*JOB*:
In the listing that follows, retype every line from the first through the one containing "def rgb(r, g, b): return". Pictures are to be left out.

═══ COLLECTED MATERIAL

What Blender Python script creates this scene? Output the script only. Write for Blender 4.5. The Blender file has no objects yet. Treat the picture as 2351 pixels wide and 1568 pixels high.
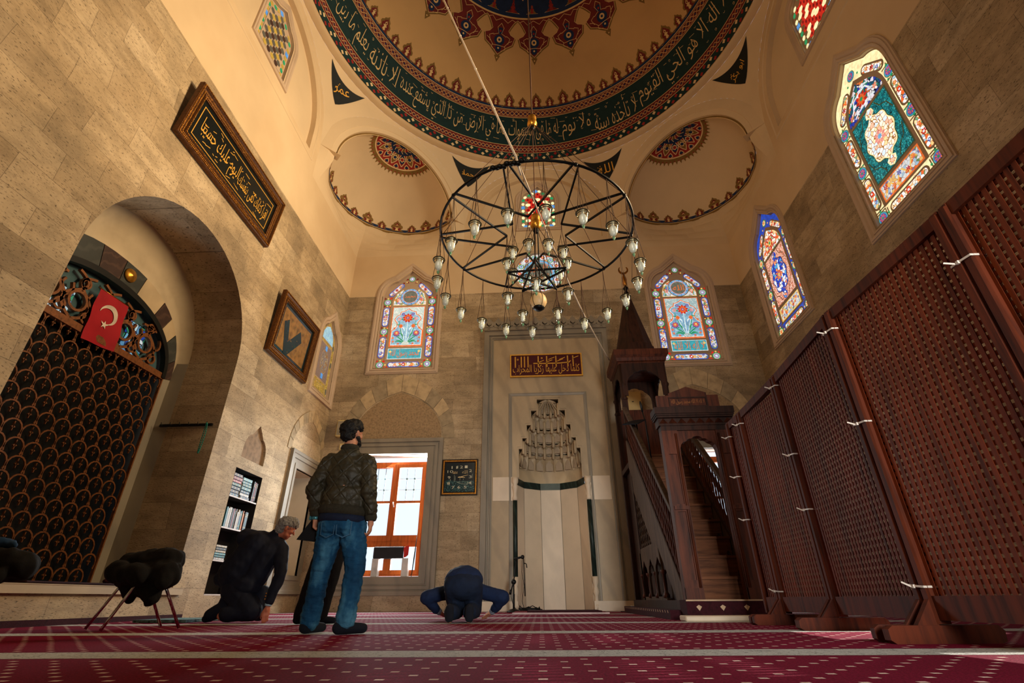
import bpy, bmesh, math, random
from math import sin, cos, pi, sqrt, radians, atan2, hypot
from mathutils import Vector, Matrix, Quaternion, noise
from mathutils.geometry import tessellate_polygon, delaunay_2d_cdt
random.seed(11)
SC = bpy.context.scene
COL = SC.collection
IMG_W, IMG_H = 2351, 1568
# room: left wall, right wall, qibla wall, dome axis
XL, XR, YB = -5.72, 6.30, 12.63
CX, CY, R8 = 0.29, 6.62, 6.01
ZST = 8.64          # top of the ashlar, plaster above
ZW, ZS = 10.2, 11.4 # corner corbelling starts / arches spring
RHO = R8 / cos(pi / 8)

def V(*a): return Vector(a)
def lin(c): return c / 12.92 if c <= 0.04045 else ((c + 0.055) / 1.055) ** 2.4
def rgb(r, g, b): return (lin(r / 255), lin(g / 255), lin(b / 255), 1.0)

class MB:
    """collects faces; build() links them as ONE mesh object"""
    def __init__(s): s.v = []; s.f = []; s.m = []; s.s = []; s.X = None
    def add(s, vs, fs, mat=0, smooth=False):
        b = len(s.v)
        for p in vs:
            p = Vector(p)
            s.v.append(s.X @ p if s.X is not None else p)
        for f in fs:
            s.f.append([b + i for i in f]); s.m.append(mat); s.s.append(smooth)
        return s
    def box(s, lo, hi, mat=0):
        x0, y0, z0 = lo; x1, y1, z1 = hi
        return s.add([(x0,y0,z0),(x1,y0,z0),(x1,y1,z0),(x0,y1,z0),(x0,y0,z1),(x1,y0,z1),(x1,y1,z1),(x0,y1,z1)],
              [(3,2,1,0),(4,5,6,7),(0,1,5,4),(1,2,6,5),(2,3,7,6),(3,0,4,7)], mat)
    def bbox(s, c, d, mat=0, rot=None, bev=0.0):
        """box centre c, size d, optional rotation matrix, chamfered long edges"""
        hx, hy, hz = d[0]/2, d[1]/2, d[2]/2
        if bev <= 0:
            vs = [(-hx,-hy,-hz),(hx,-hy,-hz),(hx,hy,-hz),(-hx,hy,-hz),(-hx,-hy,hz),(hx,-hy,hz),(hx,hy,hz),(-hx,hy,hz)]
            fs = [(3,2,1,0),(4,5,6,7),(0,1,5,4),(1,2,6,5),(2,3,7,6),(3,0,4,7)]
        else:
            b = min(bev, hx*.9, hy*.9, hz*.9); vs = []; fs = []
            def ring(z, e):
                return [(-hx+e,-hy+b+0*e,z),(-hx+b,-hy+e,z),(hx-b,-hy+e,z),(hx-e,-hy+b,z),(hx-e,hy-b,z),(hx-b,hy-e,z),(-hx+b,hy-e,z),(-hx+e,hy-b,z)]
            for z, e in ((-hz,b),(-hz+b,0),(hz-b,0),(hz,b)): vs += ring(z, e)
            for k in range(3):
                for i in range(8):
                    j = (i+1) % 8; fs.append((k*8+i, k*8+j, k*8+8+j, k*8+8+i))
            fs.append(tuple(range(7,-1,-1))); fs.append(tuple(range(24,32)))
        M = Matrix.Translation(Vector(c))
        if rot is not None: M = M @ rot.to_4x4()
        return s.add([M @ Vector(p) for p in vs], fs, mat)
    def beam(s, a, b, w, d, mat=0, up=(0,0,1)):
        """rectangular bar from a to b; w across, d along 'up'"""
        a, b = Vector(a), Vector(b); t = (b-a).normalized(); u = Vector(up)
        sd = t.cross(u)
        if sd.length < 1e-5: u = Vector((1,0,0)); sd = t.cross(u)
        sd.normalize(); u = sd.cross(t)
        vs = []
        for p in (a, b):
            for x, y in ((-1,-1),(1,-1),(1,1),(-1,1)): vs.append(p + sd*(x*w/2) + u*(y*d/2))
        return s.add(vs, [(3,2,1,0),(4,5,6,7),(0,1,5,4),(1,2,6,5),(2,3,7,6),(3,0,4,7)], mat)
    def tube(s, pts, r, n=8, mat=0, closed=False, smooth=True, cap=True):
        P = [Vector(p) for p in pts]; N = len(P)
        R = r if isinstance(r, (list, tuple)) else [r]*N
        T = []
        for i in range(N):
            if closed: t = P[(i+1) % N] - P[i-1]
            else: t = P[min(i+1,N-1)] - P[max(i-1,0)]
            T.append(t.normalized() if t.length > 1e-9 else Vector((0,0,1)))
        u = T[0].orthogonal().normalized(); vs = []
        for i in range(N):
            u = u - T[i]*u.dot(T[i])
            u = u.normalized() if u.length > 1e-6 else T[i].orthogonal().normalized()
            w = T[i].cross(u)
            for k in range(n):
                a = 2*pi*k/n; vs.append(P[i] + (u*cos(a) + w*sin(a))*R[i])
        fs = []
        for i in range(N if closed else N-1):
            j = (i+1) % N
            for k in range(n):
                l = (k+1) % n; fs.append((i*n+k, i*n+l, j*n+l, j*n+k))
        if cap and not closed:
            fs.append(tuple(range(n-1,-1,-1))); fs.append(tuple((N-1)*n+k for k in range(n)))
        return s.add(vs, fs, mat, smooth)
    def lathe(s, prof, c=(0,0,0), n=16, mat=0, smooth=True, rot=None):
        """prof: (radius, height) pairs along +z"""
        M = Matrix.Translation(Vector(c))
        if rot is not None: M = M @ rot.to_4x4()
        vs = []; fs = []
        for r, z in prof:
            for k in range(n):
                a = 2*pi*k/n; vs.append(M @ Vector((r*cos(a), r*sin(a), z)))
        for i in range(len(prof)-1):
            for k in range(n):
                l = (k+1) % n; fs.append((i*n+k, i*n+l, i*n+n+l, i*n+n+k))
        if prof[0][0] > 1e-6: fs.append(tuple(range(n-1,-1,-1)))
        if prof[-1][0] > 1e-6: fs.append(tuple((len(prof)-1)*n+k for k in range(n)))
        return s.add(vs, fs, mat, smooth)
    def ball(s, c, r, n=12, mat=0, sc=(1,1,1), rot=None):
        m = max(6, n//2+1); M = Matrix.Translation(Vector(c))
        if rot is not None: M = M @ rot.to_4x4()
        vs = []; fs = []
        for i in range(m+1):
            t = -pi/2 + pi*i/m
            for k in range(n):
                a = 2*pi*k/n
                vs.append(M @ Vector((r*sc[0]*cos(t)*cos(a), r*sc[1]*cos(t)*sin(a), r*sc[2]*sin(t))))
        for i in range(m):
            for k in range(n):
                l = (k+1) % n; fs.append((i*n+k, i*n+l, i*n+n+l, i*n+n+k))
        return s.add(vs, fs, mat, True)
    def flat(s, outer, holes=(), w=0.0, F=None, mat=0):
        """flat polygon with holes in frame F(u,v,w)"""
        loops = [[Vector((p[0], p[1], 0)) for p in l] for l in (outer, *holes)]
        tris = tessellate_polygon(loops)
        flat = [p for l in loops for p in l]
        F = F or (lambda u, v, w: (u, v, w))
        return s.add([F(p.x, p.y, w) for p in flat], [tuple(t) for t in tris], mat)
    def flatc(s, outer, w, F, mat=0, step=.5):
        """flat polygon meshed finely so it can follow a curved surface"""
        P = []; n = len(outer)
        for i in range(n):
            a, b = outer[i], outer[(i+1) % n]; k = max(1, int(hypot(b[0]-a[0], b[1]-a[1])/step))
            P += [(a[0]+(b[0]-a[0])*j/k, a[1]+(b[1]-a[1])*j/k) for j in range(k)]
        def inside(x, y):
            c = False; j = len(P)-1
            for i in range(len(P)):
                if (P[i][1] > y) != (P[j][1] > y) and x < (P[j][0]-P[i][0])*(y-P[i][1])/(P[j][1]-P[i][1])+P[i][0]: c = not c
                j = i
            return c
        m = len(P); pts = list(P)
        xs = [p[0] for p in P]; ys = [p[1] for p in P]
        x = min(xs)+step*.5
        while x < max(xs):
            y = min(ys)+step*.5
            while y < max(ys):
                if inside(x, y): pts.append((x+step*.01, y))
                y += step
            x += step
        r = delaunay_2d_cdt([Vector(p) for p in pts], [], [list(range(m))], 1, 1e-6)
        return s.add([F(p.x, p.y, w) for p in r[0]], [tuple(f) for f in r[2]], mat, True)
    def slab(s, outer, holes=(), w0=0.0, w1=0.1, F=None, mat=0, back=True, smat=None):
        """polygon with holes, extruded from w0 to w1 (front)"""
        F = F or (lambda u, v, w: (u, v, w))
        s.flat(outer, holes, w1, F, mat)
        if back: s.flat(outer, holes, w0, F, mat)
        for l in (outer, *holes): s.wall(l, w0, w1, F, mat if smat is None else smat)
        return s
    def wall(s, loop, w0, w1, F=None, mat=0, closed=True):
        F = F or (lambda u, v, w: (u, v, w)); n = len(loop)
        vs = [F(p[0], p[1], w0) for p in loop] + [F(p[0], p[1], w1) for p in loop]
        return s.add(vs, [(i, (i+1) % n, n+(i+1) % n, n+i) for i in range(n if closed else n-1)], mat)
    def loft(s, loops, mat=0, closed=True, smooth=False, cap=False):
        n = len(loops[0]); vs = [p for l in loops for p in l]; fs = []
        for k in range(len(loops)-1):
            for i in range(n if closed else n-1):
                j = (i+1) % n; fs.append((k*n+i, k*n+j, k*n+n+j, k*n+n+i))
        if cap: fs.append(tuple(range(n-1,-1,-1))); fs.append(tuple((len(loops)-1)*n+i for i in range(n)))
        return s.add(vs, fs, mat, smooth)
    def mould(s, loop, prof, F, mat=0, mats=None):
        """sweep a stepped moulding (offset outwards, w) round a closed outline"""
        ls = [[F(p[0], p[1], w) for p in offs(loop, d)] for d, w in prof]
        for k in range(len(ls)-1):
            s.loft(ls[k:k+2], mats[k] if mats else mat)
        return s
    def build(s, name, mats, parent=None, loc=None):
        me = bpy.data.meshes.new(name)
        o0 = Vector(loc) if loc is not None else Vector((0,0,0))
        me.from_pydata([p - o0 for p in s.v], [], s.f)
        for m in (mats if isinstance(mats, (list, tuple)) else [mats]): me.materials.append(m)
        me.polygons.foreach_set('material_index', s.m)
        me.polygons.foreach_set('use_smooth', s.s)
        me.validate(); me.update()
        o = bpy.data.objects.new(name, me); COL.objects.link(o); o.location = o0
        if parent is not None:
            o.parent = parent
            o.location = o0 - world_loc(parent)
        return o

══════

*EXERCISE OUTPUT*:
What Blender Python script creates this scene? Output the script only. Write for Blender 4.5. The Blender file has no objects yet. Treat the picture as 2351 pixels wide and 1568 pixels high.
import bpy, bmesh, math, random
from math import sin, cos, pi, sqrt, radians, atan2, hypot
from mathutils import Vector, Matrix, Quaternion, noise
from mathutils.geometry import tessellate_polygon, delaunay_2d_cdt
random.seed(11)
SC = bpy.context.scene
COL = SC.collection
IMG_W, IMG_H = 2351, 1568
# room: left wall, right wall, qibla wall, dome axis
XL, XR, YB = -5.72, 6.30, 12.63
CX, CY, R8 = 0.29, 6.62, 6.01
ZST = 8.64          # top of the ashlar, plaster above
ZW, ZS = 10.2, 11.4 # corner corbelling starts / arches spring
RHO = R8 / cos(pi / 8)

def V(*a): return Vector(a)
def lin(c): return c / 12.92 if c <= 0.04045 else ((c + 0.055) / 1.055) ** 2.4
def rgb(r, g, b): return (lin(r / 255), lin(g / 255), lin(b / 255), 1.0)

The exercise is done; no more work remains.